• **Exercise description**
Copy each line below in which the string "high" occurs.

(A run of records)
▽

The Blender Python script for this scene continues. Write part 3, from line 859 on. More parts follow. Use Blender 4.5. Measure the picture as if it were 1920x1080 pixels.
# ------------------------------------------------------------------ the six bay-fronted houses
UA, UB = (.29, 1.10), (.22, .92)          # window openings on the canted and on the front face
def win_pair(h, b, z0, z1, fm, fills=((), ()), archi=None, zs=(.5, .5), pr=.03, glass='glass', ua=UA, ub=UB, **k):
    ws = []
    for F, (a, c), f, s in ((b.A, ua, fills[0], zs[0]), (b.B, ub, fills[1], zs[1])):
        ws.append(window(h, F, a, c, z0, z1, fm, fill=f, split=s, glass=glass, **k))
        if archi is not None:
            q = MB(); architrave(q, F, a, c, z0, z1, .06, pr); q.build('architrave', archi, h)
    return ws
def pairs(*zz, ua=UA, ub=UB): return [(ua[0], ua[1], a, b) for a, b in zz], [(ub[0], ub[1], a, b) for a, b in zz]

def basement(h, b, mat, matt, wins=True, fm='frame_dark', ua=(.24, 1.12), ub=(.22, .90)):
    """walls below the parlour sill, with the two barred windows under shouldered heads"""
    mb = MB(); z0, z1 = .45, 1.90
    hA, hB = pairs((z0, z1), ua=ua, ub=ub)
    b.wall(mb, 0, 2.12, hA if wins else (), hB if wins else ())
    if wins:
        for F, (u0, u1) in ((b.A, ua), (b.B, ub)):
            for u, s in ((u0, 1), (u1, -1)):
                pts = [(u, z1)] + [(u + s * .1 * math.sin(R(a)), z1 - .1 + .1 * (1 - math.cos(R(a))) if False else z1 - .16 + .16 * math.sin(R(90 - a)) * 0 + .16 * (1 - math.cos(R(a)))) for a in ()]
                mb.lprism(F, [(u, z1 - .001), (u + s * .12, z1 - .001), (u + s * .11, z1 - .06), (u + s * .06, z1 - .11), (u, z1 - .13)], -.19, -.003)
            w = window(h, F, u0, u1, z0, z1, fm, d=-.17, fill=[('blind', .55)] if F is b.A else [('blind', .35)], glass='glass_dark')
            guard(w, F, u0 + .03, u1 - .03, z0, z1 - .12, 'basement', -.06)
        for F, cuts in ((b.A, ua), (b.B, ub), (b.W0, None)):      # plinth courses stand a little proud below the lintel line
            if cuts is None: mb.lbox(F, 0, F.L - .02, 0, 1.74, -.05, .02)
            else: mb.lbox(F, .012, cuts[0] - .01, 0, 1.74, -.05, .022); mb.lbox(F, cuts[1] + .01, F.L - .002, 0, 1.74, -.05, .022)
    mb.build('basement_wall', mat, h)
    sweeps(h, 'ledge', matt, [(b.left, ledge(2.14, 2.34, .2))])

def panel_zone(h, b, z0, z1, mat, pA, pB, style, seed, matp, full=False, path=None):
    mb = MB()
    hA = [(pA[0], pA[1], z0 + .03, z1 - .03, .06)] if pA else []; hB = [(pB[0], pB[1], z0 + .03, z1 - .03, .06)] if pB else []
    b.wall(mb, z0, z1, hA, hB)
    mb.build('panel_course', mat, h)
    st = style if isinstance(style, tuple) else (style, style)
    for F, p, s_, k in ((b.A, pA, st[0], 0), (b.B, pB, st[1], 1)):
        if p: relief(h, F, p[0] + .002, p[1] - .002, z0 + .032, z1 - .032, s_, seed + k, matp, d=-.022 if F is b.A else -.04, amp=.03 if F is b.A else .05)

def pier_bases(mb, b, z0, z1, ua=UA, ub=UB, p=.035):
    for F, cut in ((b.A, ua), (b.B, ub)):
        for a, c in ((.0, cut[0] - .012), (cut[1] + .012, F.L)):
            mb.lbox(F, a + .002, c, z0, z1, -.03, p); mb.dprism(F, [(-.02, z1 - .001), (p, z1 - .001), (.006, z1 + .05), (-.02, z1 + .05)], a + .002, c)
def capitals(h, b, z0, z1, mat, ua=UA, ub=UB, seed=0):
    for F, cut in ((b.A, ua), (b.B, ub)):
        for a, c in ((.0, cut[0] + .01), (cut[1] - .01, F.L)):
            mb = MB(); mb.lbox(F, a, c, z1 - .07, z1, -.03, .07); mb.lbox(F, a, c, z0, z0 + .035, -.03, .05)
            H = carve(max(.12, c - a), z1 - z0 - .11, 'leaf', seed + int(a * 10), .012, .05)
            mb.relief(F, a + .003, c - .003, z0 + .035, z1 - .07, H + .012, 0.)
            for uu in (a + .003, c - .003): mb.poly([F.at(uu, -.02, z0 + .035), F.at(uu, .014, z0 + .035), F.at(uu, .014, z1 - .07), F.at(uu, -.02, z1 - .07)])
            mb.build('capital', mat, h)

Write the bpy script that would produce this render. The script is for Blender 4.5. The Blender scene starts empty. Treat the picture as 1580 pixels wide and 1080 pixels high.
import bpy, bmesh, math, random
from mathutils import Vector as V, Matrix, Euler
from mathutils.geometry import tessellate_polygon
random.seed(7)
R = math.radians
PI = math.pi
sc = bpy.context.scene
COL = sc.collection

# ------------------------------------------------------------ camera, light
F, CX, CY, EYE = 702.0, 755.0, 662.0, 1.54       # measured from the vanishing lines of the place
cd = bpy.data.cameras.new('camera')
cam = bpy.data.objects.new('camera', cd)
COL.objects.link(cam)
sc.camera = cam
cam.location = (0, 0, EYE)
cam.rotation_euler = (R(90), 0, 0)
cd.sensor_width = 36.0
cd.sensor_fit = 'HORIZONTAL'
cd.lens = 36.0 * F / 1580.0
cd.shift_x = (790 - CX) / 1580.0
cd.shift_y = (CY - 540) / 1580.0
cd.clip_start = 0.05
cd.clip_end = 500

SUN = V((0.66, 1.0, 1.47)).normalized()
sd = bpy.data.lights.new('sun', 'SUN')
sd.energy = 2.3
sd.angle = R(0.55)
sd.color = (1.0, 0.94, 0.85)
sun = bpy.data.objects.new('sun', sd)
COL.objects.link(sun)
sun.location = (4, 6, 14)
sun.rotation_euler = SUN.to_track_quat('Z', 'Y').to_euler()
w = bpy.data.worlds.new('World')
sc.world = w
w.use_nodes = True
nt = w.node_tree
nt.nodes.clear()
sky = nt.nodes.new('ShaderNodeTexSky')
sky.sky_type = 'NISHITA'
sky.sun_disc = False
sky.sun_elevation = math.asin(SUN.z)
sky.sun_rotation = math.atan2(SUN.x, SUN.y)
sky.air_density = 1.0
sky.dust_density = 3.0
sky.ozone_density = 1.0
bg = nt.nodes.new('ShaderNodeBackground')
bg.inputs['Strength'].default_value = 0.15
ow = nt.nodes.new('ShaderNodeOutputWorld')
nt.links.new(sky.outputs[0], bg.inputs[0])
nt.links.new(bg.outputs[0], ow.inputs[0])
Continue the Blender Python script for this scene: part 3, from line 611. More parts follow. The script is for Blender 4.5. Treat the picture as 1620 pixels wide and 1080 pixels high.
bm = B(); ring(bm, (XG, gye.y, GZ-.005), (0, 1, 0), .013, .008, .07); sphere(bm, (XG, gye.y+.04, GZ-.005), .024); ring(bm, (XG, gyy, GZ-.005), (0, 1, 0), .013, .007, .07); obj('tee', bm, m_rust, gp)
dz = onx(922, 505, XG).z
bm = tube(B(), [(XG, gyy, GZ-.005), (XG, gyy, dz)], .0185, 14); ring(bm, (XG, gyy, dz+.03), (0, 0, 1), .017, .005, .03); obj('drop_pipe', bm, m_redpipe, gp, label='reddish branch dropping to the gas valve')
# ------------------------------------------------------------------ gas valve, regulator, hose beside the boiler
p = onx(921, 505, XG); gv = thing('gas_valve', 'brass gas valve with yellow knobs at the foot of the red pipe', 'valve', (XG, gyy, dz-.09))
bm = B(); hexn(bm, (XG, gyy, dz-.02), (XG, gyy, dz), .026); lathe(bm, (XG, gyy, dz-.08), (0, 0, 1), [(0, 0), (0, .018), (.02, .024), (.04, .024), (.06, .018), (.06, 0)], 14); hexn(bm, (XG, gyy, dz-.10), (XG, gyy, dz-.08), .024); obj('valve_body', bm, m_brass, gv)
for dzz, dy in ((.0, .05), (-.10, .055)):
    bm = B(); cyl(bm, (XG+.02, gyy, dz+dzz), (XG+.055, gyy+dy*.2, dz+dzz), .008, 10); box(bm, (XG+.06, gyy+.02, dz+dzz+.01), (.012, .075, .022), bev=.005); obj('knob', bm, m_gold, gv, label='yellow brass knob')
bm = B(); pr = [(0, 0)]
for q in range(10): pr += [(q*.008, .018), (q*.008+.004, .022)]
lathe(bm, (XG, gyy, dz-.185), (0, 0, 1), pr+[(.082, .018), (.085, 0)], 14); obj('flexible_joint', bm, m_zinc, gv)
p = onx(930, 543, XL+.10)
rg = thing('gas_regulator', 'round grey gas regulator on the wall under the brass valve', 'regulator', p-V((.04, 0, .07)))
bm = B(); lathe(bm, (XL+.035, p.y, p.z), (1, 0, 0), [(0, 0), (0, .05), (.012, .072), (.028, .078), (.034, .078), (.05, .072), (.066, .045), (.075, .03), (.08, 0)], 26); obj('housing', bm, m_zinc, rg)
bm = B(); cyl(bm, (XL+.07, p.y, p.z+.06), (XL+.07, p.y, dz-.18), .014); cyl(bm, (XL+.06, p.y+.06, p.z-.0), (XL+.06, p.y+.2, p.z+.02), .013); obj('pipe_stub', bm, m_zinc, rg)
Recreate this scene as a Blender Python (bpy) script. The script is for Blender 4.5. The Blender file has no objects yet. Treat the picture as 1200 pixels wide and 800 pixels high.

△

• **Written reply**
Write the bpy script that would produce this render. The script is for Blender 4.5. The Blender scene starts empty. Treat the picture as 1580 pixels wide and 1080 pixels high.
Continue the Blender Python script for this scene: part 3, from line 611. More parts follow. The script is for Blender 4.5. Treat the picture as 1620 pixels wide and 1080 pixels high.
Recreate this scene as a Blender Python (bpy) script. The script is for Blender 4.5. The Blender file has no objects yet. Treat the picture as 1200 pixels wide and 800 pixels high.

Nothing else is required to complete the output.